For starters, she said that the title of the plan is a misrepresentation of its whole goal.

“I would say [the official title *Bilingual Nation 2030*] is not optimal. First of all, Taiwan is already a multilingual nation so it’s very odd to be using bilingual as a label. Officially speaking, the blueprint, the updated one, from the National Development Council specifically states that equal attention should be given to the promotion of local languages and other mother tongues, so that would be Taiwanese Hakka, indigenous languages and Southeast Asian languages because there are so many Taiwanese children who have a parent from Southeast Asia alongside English… I think Taiwan Multilingual Nation would be a far more suitable title,” Cody said.

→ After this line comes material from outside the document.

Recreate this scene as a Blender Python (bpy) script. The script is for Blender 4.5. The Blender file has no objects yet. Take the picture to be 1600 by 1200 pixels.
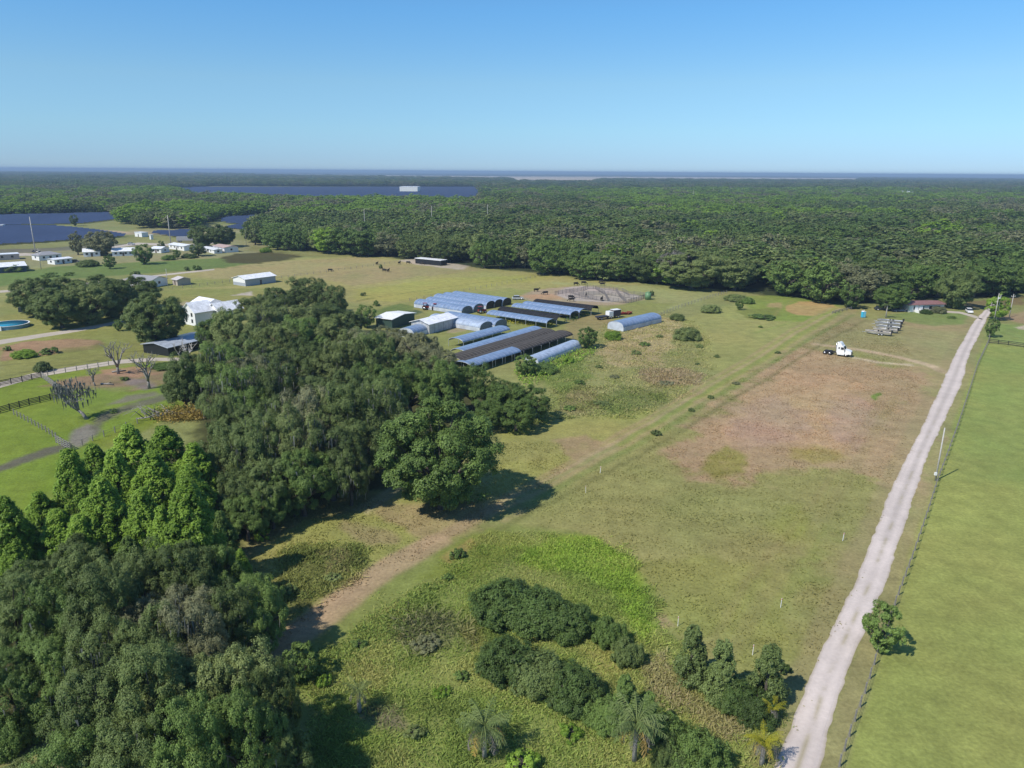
import bpy, math, random
import numpy as np
from mathutils import Vector, Matrix
PI = math.pi
sc = bpy.context.scene
C = sc.collection
rng = np.random.default_rng(7)
random.seed(7)

# ------------------------------------------------------------------ camera
CAM_H = 50.0; FPX = 1150.0; PITCH = math.atan((600-268)/FPX); ROLL = math.radians(0.40)
cd = bpy.data.cameras.new('camera'); cam = bpy.data.objects.new('camera', cd); C.objects.link(cam)
cd.sensor_width = 36; cd.lens = 36*FPX/1600; cd.clip_start = 0.5; cd.clip_end = 150000
cam.matrix_world = Matrix.Translation((0, 0, CAM_H)) @ Matrix.Rotation(PI/2-PITCH, 4, 'X') @ Matrix.Rotation(ROLL, 4, 'Z')
sc.camera = cam
# ------------------------------------------------------------------ light
SUN_EL = math.radians(48); SUN_DX, SUN_DY = -0.80, -0.60      # horizontal direction towards the sun
w = bpy.data.worlds.new('World'); sc.world = w; w.use_nodes = True
nt = w.node_tree; bg = nt.nodes['Background']
sky = nt.nodes.new('ShaderNodeTexSky'); sky.sky_type = 'NISHITA'; sky.sun_disc = False
sky.sun_elevation = SUN_EL; sky.sun_rotation = math.atan2(SUN_DX, SUN_DY)
sky.altitude = 0; sky.air_density = 1.0; sky.dust_density = 0.0; sky.ozone_density = 4.0
# clear-day tint of the sky by elevation (bluer above, pale blue at the horizon)
wtc = nt.nodes.new('ShaderNodeTexCoord'); wsp = nt.nodes.new('ShaderNodeSeparateXYZ'); wrp = nt.nodes.new('ShaderNodeValToRGB'); wmx = nt.nodes.new('ShaderNodeVectorMath'); wmx.operation = 'MULTIPLY'
nt.links.new(wtc.outputs['Generated'], wsp.inputs[0]); nt.links.new(wsp.outputs[2], wrp.inputs[0])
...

Why is it called Bilingual Nation 2030?

“That’s the name that Lai Ching-te, the Vice President William Lai, gave the program back when he implemented it as the mayor of Tainan city and I what I can say is he was [advised] by people I know that this was not an optimal name for the program but he stuck with it anyway… and now everyone assumes the focus is entirely Mandarin and English and if you read the plan that’s just not correct,” Cody said.

Improving the conduct of business for foreigners

Regarding the English language usage among Taiwanese, Cody said the plan specifically involves improving the quality of English language instruction in schools through CLIA and EMI training, improving government websites documents and processes for foreign immigrants and business people and improving the English proficiency of people who will actually be dealing with foreigners in their daily lives.

Cody is a Delta-qualified teacher trainer and Business English trainer with a Master of Education (MEd) in Teaching English to Speakers of Other Languages from the University of Exeter. She has been in Taiwan for more than ten years as English Instructor, Corporate Trainer, and IELTS preparation instructor. Cody is also a contributing writer for Ketagalan Media.